### Challenge
Leave the pictures out, and retype all of the material exactly as written.
— START Dataset excerpt —
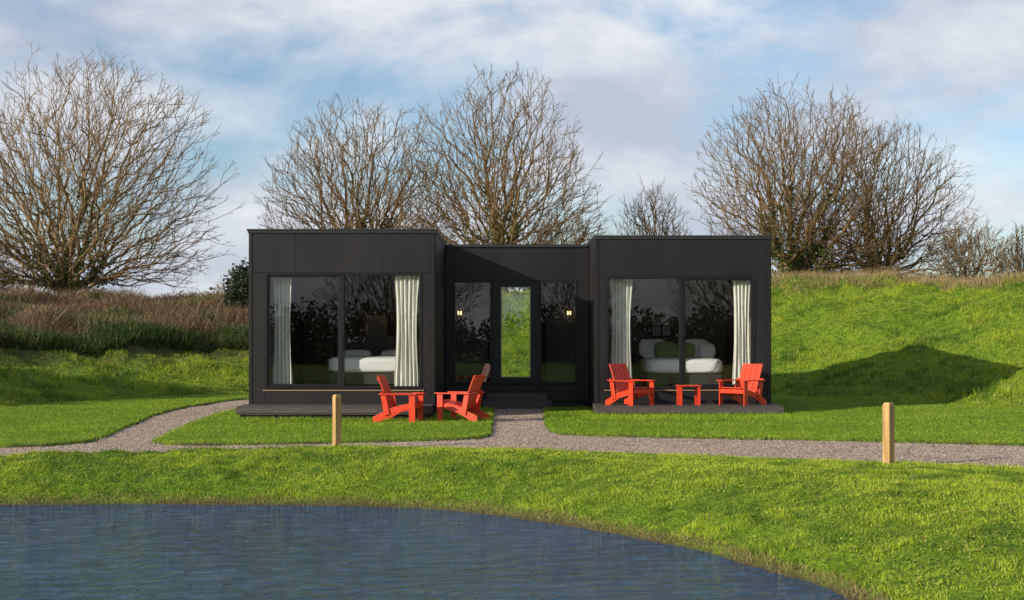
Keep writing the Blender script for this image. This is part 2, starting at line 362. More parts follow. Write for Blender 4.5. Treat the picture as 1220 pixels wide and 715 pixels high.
def bare_tree(name,x,y,height,rx,cb,n,stems,seed,mat_,spread=.5,twr=.0092,ry=None,ivy=0,thr=.40,nl=14,twl=1.0,tipr=.0115,bf=.62,zlow=-.32,ex=2.4,nt_=2):
    r=np.random.default_rng(seed);z0=float(H(np.array([x]),np.array([y]))[0])-.1
    ry=ry or rx
    par=empty(name,(x,y,z0))
    lobes=[]
    while len(lobes)<nl:
        q=r.normal(0,1,3);q/=np.linalg.norm(q);q*=r.uniform(.40,.84)
        if q[2]>zlow*.6: lobes.append(q)
    lobes=np.array(lobes);lr=r.uniform(.75,1.25,nl)
    pts=[]
    while len(pts)<n:
        p=r.normal(0,1,3);p/=np.linalg.norm(p);p*=r.random()**.40
        if p[2]<zlow: continue
        q=np.min(np.linalg.norm((lobes-p),axis=1)/lr)
        if q>thr+.10*r.random() and r.random()>.05: continue
        pts.append(p)
    pts=np.array(pts);hc=(height-cb)
    P=np.stack([pts[:,0]*rx,pts[:,1]*ry,cb+hc*(pts[:,2]-zlow)/(pts[:,2].max()-zlow)],1)
    nodes=[];par_=[];plen=[]
    def add(p,pa):
        nodes.append(np.array(p));par_.append(pa)
        plen.append(0 if pa<0 else plen[pa]+np.linalg.norm(nodes[pa]-nodes[-1]));return len(nodes)-1
    root=add((0,0,0),-1)
    k=add((r.normal(0,.05),r.normal(0,.05),cb*.35),root)
    for s_ in range(stems):
        a=2*math.pi*(s_+r.random()*.7)/stems;tgt=np.array([math.cos(a)*rx*spread*r.uniform(.3,1),math.sin(a)*ry*spread*r.uniform(.3,1),cb+hc*r.uniform(.5,.82)])
        cur=k;steps=13;st=nodes[k];wob=r.normal(0,.28,3)
        for i in range(1,steps+1):
            t=i/steps
            p=st+(tgt-st)*np.array([t**1.25,t**1.25,t])+r.normal(0,.05,3)+wob*math.sin(t*math.pi*1.6)*np.array([1,1,.2])
            cur=add(p,cur)
    order=np.argsort(np.linalg.norm(P-np.array([0,0,cb*.6]),axis=1)+r.normal(0,.2,len(P)))
    cap=len(nodes)+len(P)*3+10
    NA=np.zeros((cap,3));PL=np.zeros(cap);m=len(nodes);NA[:m]=nodes;PL[:m]=plen;PR=list(par_)
    for i in order:
        p=P[i];d=np.linalg.norm(NA[:m]-p,axis=1);cost=d+bf*PL[:m]+.6*np.maximum(0,NA[:m,2]-p[2]);cost[0]=1e9;cost[1]=1e9
        j=int(np.argmin(cost));L_=d[j]
        ns=1 if L_<.5 else 2 if L_<1.1 else 3
        cur=j;a=NA[j].copy()
        for q in range(1,ns+1):
            t=q/ns;pp=a+(p-a)*t
            if q<ns: pp=pp+r.normal(0,.06*L_,3)+np.array([0,0,-.07*L_*math.sin(math.pi*t)])
            NA[m]=pp;PL[m]=PL[cur]+np.linalg.norm(NA[cur]-pp);PR.append(cur);cur=m;m+=1
    acc=np.zeros(m);nch=np.zeros(m,int)
    for i in range(m-1,0,-1):
        if acc[i]==0: acc[i]=tipr**ex
        acc[PR[i]]+=acc[i];nch[PR[i]]+=1
    rad=acc**(1/ex)
    A=[];B=[];RA=[];RB=[]
    for i in range(1,m):
        pa=PR[i];A.append(NA[pa]);B.append(NA[i]);RA.append(min(rad[pa],rad[i]*1.25) if pa>0 else rad[i]*1.3);RB.append(rad[i])
    thin=[i for i in range(2,m) if rad[i]<.026]
    cen=np.array([0,0,cb])
    for i in thin:
        d=NA[i]-NA[PR[i]];d/=np.linalg.norm(d)+1e-9;o_=NA[i]-cen;o_/=np.linalg.norm(o_)+1e-9
        for q in range(nt_ if nch[i]==0 else (1 if r.random()<.5 else 0)):
            l=r.uniform(.2,.6)*twl;v=d*.55+o_*.45+r.normal(0,.40,3)+np.array([0,0,.15]);v/=np.linalg.norm(v)
            e=NA[i]+v*l;A.append(NA[i]);B.append(e);RA.append(twr);RB.append(twr*.6)
            for w in range(2):
                v2=v*.9+r.normal(0,.42,3)+np.array([0,0,.12]);v2/=np.linalg.norm(v2);l2=l*r.uniform(.35,.75)
                s0=NA[i]+v*l*r.uniform(.3,.9);A.append(s0);B.append(s0+v2*l2);RA.append(twr*.75);RB.append(twr*.45)
    seg_mesh(name,A,B,RA,RB,mat_,par)
    if ivy:
        idx=[i for i in range(2,m) if rad[i]>.06 and NA[i][2]<cb+hc*.45]
        if idx:
            ch=r.choice(idx,ivy);C=NA[ch]+r.normal(0,.15,(ivy,3));a=r.normal(0,1,(ivy,3));a/=np.linalg.norm(a,axis=1)[:,None]
            b=np.cross(a,r.normal(0,1,(ivy,3)));b/=np.linalg.norm(b,axis=1)[:,None];sz=.06
            V=np.stack([C-a*sz,C-b*sz,C+a*sz,C+b*sz],1).reshape(-1,3)
            cc=np.array([.08,.12,.02])*r.uniform(.4,1.6,(ivy,1))
            np_mesh('ivy',V,np.arange(4*ivy).reshape(-1,4),4,M_leaf,np.repeat(cc,4,0),parent=par)
    return par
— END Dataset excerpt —
### Finished exercise
Keep writing the Blender script for this image. This is part 2, starting at line 362. More parts follow. Write for Blender 4.5. Treat the picture as 1220 pixels wide and 715 pixels high.
def bare_tree(name,x,y,height,rx,cb,n,stems,seed,mat_,spread=.5,twr=.0092,ry=None,ivy=0,thr=.40,nl=14,twl=1.0,tipr=.0115,bf=.62,zlow=-.32,ex=2.4,nt_=2):
    r=np.random.default_rng(seed);z0=float(H(np.array([x]),np.array([y]))[0])-.1
    ry=ry or rx
    par=empty(name,(x,y,z0))
    lobes=[]
    while len(lobes)<nl:
        q=r.normal(0,1,3);q/=np.linalg.norm(q);q*=r.uniform(.40,.84)
        if q[2]>zlow*.6: lobes.append(q)
    lobes=np.array(lobes);lr=r.uniform(.75,1.25,nl)
    pts=[]
    while len(pts)<n:
        p=r.normal(0,1,3);p/=np.linalg.norm(p);p*=r.random()**.40
        if p[2]<zlow: continue
        q=np.min(np.linalg.norm((lobes-p),axis=1)/lr)
        if q>thr+.10*r.random() and r.random()>.05: continue
        pts.append(p)
    pts=np.array(pts);hc=(height-cb)
    P=np.stack([pts[:,0]*rx,pts[:,1]*ry,cb+hc*(pts[:,2]-zlow)/(pts[:,2].max()-zlow)],1)
    nodes=[];par_=[];plen=[]
    def add(p,pa):
        nodes.append(np.array(p));par_.append(pa)
        plen.append(0 if pa<0 else plen[pa]+np.linalg.norm(nodes[pa]-nodes[-1]));return len(nodes)-1
    root=add((0,0,0),-1)
    k=add((r.normal(0,.05),r.normal(0,.05),cb*.35),root)
    for s_ in range(stems):
        a=2*math.pi*(s_+r.random()*.7)/stems;tgt=np.array([math.cos(a)*rx*spread*r.uniform(.3,1),math.sin(a)*ry*spread*r.uniform(.3,1),cb+hc*r.uniform(.5,.82)])
        cur=k;steps=13;st=nodes[k];wob=r.normal(0,.28,3)
        for i in range(1,steps+1):
            t=i/steps
            p=st+(tgt-st)*np.array([t**1.25,t**1.25,t])+r.normal(0,.05,3)+wob*math.sin(t*math.pi*1.6)*np.array([1,1,.2])
            cur=add(p,cur)
    order=np.argsort(np.linalg.norm(P-np.array([0,0,cb*.6]),axis=1)+r.normal(0,.2,len(P)))
    cap=len(nodes)+len(P)*3+10
    NA=np.zeros((cap,3));PL=np.zeros(cap);m=len(nodes);NA[:m]=nodes;PL[:m]=plen;PR=list(par_)
    for i in order:
        p=P[i];d=np.linalg.norm(NA[:m]-p,axis=1);cost=d+bf*PL[:m]+.6*np.maximum(0,NA[:m,2]-p[2]);cost[0]=1e9;cost[1]=1e9
        j=int(np.argmin(cost));L_=d[j]
        ns=1 if L_<.5 else 2 if L_<1.1 else 3
        cur=j;a=NA[j].copy()
        for q in range(1,ns+1):
            t=q/ns;pp=a+(p-a)*t
            if q<ns: pp=pp+r.normal(0,.06*L_,3)+np.array([0,0,-.07*L_*math.sin(math.pi*t)])
            NA[m]=pp;PL[m]=PL[cur]+np.linalg.norm(NA[cur]-pp);PR.append(cur);cur=m;m+=1
    acc=np.zeros(m);nch=np.zeros(m,int)
    for i in range(m-1,0,-1):
        if acc[i]==0: acc[i]=tipr**ex
        acc[PR[i]]+=acc[i];nch[PR[i]]+=1
    rad=acc**(1/ex)
    A=[];B=[];RA=[];RB=[]
    for i in range(1,m):
        pa=PR[i];A.append(NA[pa]);B.append(NA[i]);RA.append(min(rad[pa],rad[i]*1.25) if pa>0 else rad[i]*1.3);RB.append(rad[i])
    thin=[i for i in range(2,m) if rad[i]<.026]
    cen=np.array([0,0,cb])
    for i in thin:
        d=NA[i]-NA[PR[i]];d/=np.linalg.norm(d)+1e-9;o_=NA[i]-cen;o_/=np.linalg.norm(o_)+1e-9
        for q in range(nt_ if nch[i]==0 else (1 if r.random()<.5 else 0)):
            l=r.uniform(.2,.6)*twl;v=d*.55+o_*.45+r.normal(0,.40,3)+np.array([0,0,.15]);v/=np.linalg.norm(v)
            e=NA[i]+v*l;A.append(NA[i]);B.append(e);RA.append(twr);RB.append(twr*.6)
            for w in range(2):
                v2=v*.9+r.normal(0,.42,3)+np.array([0,0,.12]);v2/=np.linalg.norm(v2);l2=l*r.uniform(.35,.75)
                s0=NA[i]+v*l*r.uniform(.3,.9);A.append(s0);B.append(s0+v2*l2);RA.append(twr*.75);RB.append(twr*.45)
    seg_mesh(name,A,B,RA,RB,mat_,par)
    if ivy:
        idx=[i for i in range(2,m) if rad[i]>.06 and NA[i][2]<cb+hc*.45]
        if idx:
            ch=r.choice(idx,ivy);C=NA[ch]+r.normal(0,.15,(ivy,3));a=r.normal(0,1,(ivy,3));a/=np.linalg.norm(a,axis=1)[:,None]
            b=np.cross(a,r.normal(0,1,(ivy,3)));b/=np.linalg.norm(b,axis=1)[:,None];sz=.06
            V=np.stack([C-a*sz,C-b*sz,C+a*sz,C+b*sz],1).reshape(-1,3)
            cc=np.array([.08,.12,.02])*r.uniform(.4,1.6,(ivy,1))
            np_mesh('ivy',V,np.arange(4*ivy).reshape(-1,4),4,M_leaf,np.repeat(cc,4,0),parent=par)
    return par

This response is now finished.